17. Clause 1 provides that there may be paid out of money provided by Parliament expenditure incurred by the Treasury or, with the Treasury’s consent, the Secretary of State in giving, or in connection with giving, guarantees and other suitable forms of financial assistance to any person in respect of the provision of UK infrastructure. Clause 1 also provides a non-exhaustive list of matters that fall within the definition of "infrastructure". Clause 1 further provides that where expenditure is required under the terms of an agreement for financial assistance and the Treasury is satisfied that arrangements cannot reasonably be made for the expenditure to be paid out of money provided by Parliament, for example because of timing imperatives imposed by the terms of the agreement, then the Treasury may make a payment out of the Consolidated Fund. Where the Treasury makes a payment out of the Consolidated Fund it must lay a report before Parliament specifying the amount that has been paid out of the Consolidated Fund. Clause 1 makes it clear that the authorisation under this Bill does not apply in relation to financial assistance given under a statutory power. It also makes clear, through the introduction of the concept of "infrastructure expenditure", that the limit on the maximum amount of expenditure that may be incurred under Clause 2, and the reporting requirements in Clause 3, do not apply in relation to expenditure incurred in reliance on authorisation other than that conferred by the Bill – for example, where it is appropriate to rely on the sole authority of supply legislation (which might be the case where departmental expenditure on financial assistance was no more that £1.5 million a year, or was expected to last for no more than two years).

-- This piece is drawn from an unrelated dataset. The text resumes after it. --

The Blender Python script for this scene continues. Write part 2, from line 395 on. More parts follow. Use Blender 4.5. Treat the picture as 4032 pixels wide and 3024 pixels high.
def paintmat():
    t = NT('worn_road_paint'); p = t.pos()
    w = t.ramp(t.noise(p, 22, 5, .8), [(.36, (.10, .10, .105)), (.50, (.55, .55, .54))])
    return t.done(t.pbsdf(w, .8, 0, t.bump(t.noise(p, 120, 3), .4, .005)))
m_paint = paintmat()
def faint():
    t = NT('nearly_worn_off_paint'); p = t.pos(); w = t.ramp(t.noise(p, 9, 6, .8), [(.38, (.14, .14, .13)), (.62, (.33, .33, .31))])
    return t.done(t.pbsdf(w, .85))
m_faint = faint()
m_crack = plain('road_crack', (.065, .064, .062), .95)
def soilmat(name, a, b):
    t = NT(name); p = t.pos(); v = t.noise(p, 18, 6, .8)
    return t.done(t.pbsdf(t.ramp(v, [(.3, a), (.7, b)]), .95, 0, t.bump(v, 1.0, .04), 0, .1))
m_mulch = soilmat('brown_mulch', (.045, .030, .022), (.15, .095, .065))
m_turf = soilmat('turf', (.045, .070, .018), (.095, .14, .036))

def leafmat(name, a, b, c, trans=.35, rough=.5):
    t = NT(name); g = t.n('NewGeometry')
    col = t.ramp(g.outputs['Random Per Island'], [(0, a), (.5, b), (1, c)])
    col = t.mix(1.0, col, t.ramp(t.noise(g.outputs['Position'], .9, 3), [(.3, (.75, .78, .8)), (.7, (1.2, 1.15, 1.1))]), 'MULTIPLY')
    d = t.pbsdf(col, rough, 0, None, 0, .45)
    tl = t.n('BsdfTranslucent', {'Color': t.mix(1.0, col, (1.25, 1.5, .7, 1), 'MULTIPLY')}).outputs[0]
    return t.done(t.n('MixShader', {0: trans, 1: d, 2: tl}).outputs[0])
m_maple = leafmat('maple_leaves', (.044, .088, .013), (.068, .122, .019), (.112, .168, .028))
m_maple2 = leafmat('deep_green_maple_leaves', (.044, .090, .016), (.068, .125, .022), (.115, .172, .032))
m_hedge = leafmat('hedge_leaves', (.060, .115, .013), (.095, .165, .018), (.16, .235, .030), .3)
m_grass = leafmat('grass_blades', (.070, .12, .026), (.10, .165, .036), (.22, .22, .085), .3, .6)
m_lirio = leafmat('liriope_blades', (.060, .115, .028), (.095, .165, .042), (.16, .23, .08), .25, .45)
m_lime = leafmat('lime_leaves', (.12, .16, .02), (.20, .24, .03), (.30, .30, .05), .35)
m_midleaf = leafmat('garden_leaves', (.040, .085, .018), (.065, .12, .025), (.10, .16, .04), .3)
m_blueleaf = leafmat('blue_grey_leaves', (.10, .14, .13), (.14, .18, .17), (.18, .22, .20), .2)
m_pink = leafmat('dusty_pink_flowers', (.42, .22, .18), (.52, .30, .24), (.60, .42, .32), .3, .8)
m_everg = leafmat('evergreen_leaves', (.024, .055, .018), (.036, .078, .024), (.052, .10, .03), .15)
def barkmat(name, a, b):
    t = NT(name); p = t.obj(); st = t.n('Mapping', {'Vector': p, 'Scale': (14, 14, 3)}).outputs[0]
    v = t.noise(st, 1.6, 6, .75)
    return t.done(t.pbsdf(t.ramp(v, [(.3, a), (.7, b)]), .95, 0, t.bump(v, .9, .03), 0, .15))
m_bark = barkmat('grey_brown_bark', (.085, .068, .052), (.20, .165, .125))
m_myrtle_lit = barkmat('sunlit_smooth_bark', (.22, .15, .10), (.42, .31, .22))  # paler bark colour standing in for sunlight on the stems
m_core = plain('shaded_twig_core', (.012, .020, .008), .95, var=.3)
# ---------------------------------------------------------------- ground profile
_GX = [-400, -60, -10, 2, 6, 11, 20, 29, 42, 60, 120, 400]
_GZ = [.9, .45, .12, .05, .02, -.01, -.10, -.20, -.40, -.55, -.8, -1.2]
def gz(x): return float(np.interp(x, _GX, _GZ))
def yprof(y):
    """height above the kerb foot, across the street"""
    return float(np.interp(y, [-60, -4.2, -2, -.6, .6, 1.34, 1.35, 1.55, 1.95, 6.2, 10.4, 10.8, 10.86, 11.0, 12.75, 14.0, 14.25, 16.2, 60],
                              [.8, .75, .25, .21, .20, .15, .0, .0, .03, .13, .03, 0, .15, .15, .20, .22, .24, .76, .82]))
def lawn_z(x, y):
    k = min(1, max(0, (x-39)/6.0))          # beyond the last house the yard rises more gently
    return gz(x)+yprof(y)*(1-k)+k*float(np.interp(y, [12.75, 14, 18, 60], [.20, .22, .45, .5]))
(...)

18. Clause 2 provides that the maximum amount of expenditure and actual or contingent liabilities incurred in giving, or in connection with giving, infrastructure assistance , less any sums received by the Treasury or the Secretary of State in connection with infrastructure assistance, must not at any time exceed £50,000 million. The Treasury has an order-making power under subsection (4) to increase the maximum amount of expenditure that the Treasury and Secretary of State may incur in giving, or in connection with giving, infrastructure assistance. There are no limits on the number of occasions when the maximum amount that may be incurred in giving, or in connection with giving, infrastructure assistance may be increased or on the amount by which the maximum amount may be increased on each occasion. Expenditure incurred by the Treasury or the Secretary of State in reliance on any authorisation other than that conferred by Clause 1 does not count in the calculation of this maximum amount.

19. Clause 3 provides that the Treasury is under a duty to report to the House of Commons at twelve monthly intervals, starting on 31st March 2013. The details required to be included in the reports are listed in subsection (3). Subsection (4) provides that the report must also include arrangements entered into before Royal Assent. The effect of subsection (5) is that a report is not required for a reporting period if there is nothing to report at the end of that period.

Financial Effects

20. The Bill authorises the Treasury and the Secretary of State to incur expenditure and liabilities up to £50,000 million in relation to giving, or in connection with giving, financial assistance to infrastructure projects. Depending on the nature of the financial assistance granted, the effect on the fiscal position may be to increase the UK’s level of net debt; the UK will receive fee income, expenses and interest, where appropriate, relative to the level of financial assistance provided to each project.

Public Sector Manpower

21. The provisions contained within the Bill have no substantial effect on public service manpower.

Impact Assessment

22. Because the Bill does not have any effect on any other parties other than the Treasury or the Secretary of State an impact assessment was not required.

European Convention on human rights

23. The Bill will not have human rights implications. It is proposed that on introduction, Lord Newby will make a statement of compatibility under section 19(1)(a) of the Human Rights Act.

Commencement date

24. The Bill will commence on the date of Royal Assent.